**The exercise:**
Reproduce the data that follows in its entirety, character for character.

**Given records:**
%%

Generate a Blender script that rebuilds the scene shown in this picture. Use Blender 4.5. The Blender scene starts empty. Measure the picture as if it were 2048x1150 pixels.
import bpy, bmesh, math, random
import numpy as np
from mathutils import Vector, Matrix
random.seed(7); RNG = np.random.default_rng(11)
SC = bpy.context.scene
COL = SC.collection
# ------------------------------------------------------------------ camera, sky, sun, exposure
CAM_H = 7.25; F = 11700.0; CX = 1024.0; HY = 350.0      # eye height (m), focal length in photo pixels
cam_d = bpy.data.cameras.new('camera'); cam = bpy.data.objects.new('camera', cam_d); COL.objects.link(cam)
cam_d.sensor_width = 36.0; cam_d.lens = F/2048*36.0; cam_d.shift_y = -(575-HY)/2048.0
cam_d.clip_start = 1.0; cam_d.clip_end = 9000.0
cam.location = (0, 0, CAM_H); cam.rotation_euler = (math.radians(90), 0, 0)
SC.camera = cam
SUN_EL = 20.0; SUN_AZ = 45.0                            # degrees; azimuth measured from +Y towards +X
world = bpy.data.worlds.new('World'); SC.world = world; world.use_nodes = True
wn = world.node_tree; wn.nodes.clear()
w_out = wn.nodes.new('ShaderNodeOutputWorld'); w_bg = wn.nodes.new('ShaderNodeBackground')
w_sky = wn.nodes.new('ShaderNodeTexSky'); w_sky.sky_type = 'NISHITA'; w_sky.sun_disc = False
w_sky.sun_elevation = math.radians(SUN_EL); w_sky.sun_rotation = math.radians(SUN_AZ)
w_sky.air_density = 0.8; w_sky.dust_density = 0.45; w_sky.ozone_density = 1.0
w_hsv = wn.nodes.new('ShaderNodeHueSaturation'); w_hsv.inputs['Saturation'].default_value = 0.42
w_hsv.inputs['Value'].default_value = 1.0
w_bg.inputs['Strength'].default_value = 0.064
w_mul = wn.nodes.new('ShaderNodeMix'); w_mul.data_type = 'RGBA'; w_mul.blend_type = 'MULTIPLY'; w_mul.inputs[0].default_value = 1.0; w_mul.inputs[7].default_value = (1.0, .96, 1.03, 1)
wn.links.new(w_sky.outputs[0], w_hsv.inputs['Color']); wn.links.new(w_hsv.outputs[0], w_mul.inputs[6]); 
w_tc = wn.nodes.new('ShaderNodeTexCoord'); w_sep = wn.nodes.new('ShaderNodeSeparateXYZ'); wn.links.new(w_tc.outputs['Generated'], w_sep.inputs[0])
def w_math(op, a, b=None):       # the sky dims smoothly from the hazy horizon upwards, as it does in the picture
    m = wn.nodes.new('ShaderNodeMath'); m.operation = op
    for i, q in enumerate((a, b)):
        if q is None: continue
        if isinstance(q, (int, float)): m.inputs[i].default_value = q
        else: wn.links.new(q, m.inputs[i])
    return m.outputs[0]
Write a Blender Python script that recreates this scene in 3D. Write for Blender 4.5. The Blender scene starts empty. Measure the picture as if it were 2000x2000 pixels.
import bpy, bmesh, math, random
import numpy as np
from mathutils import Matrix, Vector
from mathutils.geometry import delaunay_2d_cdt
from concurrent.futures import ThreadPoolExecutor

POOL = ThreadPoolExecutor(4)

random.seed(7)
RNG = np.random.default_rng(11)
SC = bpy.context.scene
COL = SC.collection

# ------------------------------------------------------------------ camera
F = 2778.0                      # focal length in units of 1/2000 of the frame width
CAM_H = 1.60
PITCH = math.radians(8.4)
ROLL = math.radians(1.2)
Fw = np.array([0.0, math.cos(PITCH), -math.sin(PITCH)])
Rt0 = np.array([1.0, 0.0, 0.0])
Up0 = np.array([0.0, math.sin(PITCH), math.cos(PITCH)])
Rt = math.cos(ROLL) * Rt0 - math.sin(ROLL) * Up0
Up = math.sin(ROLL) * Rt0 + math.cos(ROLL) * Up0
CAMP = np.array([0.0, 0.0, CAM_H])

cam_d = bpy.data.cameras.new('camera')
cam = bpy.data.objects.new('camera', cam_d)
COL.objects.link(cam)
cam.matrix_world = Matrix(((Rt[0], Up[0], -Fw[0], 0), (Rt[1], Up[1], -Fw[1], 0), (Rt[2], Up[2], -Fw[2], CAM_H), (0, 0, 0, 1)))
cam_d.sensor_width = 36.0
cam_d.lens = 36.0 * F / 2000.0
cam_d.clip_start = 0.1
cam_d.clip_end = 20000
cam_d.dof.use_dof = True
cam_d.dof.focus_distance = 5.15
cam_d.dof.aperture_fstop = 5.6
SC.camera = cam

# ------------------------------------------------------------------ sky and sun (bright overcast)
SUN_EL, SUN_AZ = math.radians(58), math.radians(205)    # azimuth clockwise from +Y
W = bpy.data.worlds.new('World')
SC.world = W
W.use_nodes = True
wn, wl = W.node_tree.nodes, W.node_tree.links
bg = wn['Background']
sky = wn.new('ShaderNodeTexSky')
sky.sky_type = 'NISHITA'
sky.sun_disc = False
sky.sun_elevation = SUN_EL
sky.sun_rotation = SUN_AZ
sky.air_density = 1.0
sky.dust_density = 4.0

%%

**Solution to this problem:**
Generate a Blender script that rebuilds the scene shown in this picture. Use Blender 4.5. The Blender scene starts empty. Measure the picture as if it were 2048x1150 pixels.
import bpy, bmesh, math, random
import numpy as np
from mathutils import Vector, Matrix
random.seed(7); RNG = np.random.default_rng(11)
SC = bpy.context.scene
COL = SC.collection
# ------------------------------------------------------------------ camera, sky, sun, exposure
CAM_H = 7.25; F = 11700.0; CX = 1024.0; HY = 350.0      # eye height (m), focal length in photo pixels
cam_d = bpy.data.cameras.new('camera'); cam = bpy.data.objects.new('camera', cam_d); COL.objects.link(cam)
cam_d.sensor_width = 36.0; cam_d.lens = F/2048*36.0; cam_d.shift_y = -(575-HY)/2048.0
cam_d.clip_start = 1.0; cam_d.clip_end = 9000.0
cam.location = (0, 0, CAM_H); cam.rotation_euler = (math.radians(90), 0, 0)
SC.camera = cam
SUN_EL = 20.0; SUN_AZ = 45.0                            # degrees; azimuth measured from +Y towards +X
world = bpy.data.worlds.new('World'); SC.world = world; world.use_nodes = True
wn = world.node_tree; wn.nodes.clear()
w_out = wn.nodes.new('ShaderNodeOutputWorld'); w_bg = wn.nodes.new('ShaderNodeBackground')
w_sky = wn.nodes.new('ShaderNodeTexSky'); w_sky.sky_type = 'NISHITA'; w_sky.sun_disc = False
w_sky.sun_elevation = math.radians(SUN_EL); w_sky.sun_rotation = math.radians(SUN_AZ)
w_sky.air_density = 0.8; w_sky.dust_density = 0.45; w_sky.ozone_density = 1.0
w_hsv = wn.nodes.new('ShaderNodeHueSaturation'); w_hsv.inputs['Saturation'].default_value = 0.42
w_hsv.inputs['Value'].default_value = 1.0
w_bg.inputs['Strength'].default_value = 0.064
w_mul = wn.nodes.new('ShaderNodeMix'); w_mul.data_type = 'RGBA'; w_mul.blend_type = 'MULTIPLY'; w_mul.inputs[0].default_value = 1.0; w_mul.inputs[7].default_value = (1.0, .96, 1.03, 1)
wn.links.new(w_sky.outputs[0], w_hsv.inputs['Color']); wn.links.new(w_hsv.outputs[0], w_mul.inputs[6]); 
w_tc = wn.nodes.new('ShaderNodeTexCoord'); w_sep = wn.nodes.new('ShaderNodeSeparateXYZ'); wn.links.new(w_tc.outputs['Generated'], w_sep.inputs[0])
def w_math(op, a, b=None):       # the sky dims smoothly from the hazy horizon upwards, as it does in the picture
    m = wn.nodes.new('ShaderNodeMath'); m.operation = op
    for i, q in enumerate((a, b)):
        if q is None: continue
        if isinstance(q, (int, float)): m.inputs[i].default_value = q
        else: wn.links.new(q, m.inputs[i])
    return m.outputs[0]
Write a Blender Python script that recreates this scene in 3D. Write for Blender 4.5. The Blender scene starts empty. Measure the picture as if it were 2000x2000 pixels.
import bpy, bmesh, math, random
import numpy as np
from mathutils import Matrix, Vector
from mathutils.geometry import delaunay_2d_cdt
from concurrent.futures import ThreadPoolExecutor

POOL = ThreadPoolExecutor(4)

random.seed(7)
RNG = np.random.default_rng(11)
SC = bpy.context.scene
COL = SC.collection

# ------------------------------------------------------------------ camera
F = 2778.0                      # focal length in units of 1/2000 of the frame width
CAM_H = 1.60
PITCH = math.radians(8.4)
ROLL = math.radians(1.2)
Fw = np.array([0.0, math.cos(PITCH), -math.sin(PITCH)])
Rt0 = np.array([1.0, 0.0, 0.0])
Up0 = np.array([0.0, math.sin(PITCH), math.cos(PITCH)])
Rt = math.cos(ROLL) * Rt0 - math.sin(ROLL) * Up0
Up = math.sin(ROLL) * Rt0 + math.cos(ROLL) * Up0
CAMP = np.array([0.0, 0.0, CAM_H])

cam_d = bpy.data.cameras.new('camera')
cam = bpy.data.objects.new('camera', cam_d)
COL.objects.link(cam)
cam.matrix_world = Matrix(((Rt[0], Up[0], -Fw[0], 0), (Rt[1], Up[1], -Fw[1], 0), (Rt[2], Up[2], -Fw[2], CAM_H), (0, 0, 0, 1)))
cam_d.sensor_width = 36.0
cam_d.lens = 36.0 * F / 2000.0
cam_d.clip_start = 0.1
cam_d.clip_end = 20000
cam_d.dof.use_dof = True
cam_d.dof.focus_distance = 5.15
cam_d.dof.aperture_fstop = 5.6
SC.camera = cam

# ------------------------------------------------------------------ sky and sun (bright overcast)
SUN_EL, SUN_AZ = math.radians(58), math.radians(205)    # azimuth clockwise from +Y
W = bpy.data.worlds.new('World')
SC.world = W
W.use_nodes = True
wn, wl = W.node_tree.nodes, W.node_tree.links
bg = wn['Background']
sky = wn.new('ShaderNodeTexSky')
sky.sky_type = 'NISHITA'
sky.sun_disc = False
sky.sun_elevation = SUN_EL
sky.sun_rotation = SUN_AZ
sky.air_density = 1.0
sky.dust_density = 4.0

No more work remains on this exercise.